• Written problem: Provide nothing but the number of lines containing the string "with".

═══ Material ═══

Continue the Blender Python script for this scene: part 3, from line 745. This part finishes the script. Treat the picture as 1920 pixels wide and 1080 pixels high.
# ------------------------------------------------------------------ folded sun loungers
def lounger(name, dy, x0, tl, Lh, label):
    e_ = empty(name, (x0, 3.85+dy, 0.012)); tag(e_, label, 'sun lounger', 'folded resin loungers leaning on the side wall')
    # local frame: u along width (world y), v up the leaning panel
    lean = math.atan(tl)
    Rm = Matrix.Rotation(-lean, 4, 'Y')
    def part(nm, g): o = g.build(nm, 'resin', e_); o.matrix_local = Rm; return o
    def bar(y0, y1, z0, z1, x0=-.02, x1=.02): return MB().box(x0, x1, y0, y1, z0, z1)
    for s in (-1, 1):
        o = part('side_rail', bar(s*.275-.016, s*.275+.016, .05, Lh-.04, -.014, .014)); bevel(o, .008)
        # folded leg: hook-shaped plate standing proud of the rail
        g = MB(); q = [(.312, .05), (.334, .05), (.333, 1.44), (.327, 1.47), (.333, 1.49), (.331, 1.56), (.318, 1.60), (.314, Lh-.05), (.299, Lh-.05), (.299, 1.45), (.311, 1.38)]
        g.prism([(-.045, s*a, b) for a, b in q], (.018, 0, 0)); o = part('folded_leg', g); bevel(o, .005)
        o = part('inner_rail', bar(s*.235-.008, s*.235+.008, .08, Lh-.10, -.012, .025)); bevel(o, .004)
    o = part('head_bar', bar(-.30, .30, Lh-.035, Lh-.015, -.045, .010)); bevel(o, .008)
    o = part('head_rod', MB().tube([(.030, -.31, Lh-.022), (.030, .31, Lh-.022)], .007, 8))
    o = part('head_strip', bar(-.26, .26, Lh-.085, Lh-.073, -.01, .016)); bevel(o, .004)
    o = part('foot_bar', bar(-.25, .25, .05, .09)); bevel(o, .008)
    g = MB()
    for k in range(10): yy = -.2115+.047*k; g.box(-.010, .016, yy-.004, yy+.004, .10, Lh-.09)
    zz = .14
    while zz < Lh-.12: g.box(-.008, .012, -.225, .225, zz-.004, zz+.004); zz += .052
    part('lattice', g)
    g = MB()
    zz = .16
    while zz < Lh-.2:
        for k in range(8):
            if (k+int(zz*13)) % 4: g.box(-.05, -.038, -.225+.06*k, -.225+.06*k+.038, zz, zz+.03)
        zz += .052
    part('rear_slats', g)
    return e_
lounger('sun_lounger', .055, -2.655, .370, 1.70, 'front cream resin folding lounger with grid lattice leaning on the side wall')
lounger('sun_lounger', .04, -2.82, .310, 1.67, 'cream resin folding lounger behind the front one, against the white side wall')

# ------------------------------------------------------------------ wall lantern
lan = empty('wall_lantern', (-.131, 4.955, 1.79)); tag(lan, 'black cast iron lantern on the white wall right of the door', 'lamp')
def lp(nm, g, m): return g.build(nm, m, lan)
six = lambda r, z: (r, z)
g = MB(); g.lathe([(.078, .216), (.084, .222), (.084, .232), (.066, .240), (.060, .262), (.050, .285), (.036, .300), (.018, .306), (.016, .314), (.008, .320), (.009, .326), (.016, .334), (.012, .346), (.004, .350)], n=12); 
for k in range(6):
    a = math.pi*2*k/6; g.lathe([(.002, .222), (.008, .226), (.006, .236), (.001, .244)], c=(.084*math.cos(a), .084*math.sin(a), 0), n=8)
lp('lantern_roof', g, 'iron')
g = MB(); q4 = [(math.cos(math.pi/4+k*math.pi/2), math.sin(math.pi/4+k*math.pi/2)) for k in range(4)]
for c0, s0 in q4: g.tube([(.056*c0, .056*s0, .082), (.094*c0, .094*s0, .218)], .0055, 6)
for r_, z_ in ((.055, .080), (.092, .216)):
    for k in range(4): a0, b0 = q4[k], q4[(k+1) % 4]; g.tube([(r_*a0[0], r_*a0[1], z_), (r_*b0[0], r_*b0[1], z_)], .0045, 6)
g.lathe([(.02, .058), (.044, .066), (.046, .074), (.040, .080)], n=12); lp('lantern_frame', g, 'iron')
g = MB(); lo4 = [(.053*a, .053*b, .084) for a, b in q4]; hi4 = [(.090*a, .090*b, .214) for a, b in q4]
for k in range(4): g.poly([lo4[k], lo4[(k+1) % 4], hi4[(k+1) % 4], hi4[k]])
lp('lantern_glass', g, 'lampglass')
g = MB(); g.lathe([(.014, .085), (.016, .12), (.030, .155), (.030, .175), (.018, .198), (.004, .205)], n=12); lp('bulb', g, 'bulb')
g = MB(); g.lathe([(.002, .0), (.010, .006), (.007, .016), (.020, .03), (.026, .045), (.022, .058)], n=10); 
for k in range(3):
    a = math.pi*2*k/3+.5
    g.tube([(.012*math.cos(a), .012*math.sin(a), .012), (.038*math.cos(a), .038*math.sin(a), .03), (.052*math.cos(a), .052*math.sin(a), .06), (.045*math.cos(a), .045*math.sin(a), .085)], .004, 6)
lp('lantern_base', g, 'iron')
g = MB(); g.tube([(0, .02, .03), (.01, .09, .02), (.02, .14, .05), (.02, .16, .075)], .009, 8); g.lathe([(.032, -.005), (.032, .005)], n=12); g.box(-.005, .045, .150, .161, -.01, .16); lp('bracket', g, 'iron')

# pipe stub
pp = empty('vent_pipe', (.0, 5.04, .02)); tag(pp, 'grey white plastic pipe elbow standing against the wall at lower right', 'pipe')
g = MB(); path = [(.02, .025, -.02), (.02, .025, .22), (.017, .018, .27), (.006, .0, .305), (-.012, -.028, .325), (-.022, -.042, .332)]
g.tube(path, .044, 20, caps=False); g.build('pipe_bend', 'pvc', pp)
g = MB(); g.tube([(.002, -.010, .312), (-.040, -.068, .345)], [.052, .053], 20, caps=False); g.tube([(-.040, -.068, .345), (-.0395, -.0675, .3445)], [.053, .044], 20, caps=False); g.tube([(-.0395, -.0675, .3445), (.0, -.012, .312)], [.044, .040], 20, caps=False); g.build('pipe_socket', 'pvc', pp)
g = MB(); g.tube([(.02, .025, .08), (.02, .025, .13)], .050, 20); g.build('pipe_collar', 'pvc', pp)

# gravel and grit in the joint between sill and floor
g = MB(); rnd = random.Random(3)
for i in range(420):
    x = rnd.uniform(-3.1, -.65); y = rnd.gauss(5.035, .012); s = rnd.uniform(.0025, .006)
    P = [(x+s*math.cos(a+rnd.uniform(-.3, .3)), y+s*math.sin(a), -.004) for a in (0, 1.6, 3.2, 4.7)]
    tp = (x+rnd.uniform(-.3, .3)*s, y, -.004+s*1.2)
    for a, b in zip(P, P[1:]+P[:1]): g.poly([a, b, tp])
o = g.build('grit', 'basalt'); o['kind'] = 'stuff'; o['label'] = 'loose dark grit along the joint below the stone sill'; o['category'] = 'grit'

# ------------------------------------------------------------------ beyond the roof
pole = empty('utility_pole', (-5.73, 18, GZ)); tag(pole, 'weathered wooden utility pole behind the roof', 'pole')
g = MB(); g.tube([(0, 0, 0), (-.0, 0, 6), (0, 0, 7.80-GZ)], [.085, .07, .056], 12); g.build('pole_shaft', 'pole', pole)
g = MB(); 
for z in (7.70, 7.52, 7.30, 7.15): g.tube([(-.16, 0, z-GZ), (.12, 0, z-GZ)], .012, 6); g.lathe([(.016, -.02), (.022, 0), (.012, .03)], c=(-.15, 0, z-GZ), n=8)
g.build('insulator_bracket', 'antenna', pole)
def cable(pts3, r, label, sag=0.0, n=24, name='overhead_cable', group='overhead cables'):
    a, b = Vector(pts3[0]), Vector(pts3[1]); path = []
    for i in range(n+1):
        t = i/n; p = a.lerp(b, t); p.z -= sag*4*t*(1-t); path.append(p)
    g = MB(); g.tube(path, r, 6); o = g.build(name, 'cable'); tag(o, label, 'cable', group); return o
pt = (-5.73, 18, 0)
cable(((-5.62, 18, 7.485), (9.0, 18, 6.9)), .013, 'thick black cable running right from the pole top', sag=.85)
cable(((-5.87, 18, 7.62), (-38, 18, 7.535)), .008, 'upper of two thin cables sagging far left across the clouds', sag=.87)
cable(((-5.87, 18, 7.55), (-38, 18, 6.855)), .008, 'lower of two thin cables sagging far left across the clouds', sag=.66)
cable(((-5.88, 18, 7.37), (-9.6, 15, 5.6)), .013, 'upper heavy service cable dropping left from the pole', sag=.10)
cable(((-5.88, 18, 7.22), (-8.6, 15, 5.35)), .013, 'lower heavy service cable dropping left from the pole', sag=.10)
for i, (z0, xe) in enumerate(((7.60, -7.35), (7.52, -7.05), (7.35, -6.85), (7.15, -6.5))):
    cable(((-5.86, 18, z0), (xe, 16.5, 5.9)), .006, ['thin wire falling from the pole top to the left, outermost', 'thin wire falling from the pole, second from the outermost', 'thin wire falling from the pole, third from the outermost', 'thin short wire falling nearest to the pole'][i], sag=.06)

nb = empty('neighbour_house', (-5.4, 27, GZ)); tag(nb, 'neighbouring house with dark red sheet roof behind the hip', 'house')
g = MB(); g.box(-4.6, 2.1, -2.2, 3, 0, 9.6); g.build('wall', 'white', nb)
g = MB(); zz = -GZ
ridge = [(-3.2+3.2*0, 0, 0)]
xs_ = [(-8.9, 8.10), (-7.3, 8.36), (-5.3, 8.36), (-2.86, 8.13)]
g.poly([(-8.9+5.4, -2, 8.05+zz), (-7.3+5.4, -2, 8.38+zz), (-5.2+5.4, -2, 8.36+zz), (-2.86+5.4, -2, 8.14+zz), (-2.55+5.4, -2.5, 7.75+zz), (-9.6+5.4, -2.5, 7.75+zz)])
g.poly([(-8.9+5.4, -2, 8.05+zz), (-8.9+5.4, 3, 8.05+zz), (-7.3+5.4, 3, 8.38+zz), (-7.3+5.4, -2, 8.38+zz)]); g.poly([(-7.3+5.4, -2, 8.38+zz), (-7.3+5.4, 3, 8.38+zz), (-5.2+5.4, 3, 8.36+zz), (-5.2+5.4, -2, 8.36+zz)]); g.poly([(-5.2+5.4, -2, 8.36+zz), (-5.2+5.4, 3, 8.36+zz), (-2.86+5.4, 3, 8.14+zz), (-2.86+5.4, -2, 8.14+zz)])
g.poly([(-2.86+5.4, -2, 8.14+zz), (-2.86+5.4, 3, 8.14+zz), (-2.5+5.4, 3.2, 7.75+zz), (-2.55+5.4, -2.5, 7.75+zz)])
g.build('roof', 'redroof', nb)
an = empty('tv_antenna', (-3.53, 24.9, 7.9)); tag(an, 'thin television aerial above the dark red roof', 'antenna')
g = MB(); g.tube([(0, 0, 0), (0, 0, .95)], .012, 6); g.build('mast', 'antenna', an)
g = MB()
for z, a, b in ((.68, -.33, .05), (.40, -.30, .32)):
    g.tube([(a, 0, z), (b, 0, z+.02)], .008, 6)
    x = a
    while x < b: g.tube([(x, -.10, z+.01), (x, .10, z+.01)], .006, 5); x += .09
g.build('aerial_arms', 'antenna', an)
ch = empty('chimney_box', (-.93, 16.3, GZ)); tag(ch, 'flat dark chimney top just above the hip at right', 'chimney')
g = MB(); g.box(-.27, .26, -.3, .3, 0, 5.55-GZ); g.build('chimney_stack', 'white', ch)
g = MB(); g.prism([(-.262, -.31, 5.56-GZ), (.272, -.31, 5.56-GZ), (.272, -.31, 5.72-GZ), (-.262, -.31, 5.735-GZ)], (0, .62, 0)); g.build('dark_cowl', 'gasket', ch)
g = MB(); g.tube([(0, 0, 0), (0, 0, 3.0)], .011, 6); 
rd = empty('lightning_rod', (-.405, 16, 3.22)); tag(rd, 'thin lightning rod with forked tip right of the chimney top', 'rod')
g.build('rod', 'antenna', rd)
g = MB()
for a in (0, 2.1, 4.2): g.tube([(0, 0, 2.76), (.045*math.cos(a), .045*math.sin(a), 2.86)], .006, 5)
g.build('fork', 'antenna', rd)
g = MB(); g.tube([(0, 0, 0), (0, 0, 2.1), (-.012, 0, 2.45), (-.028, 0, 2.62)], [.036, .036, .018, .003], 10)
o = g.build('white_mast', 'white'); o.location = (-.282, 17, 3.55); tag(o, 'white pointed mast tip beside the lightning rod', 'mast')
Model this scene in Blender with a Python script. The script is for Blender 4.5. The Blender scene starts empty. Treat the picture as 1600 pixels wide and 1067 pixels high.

═══

• In response: 4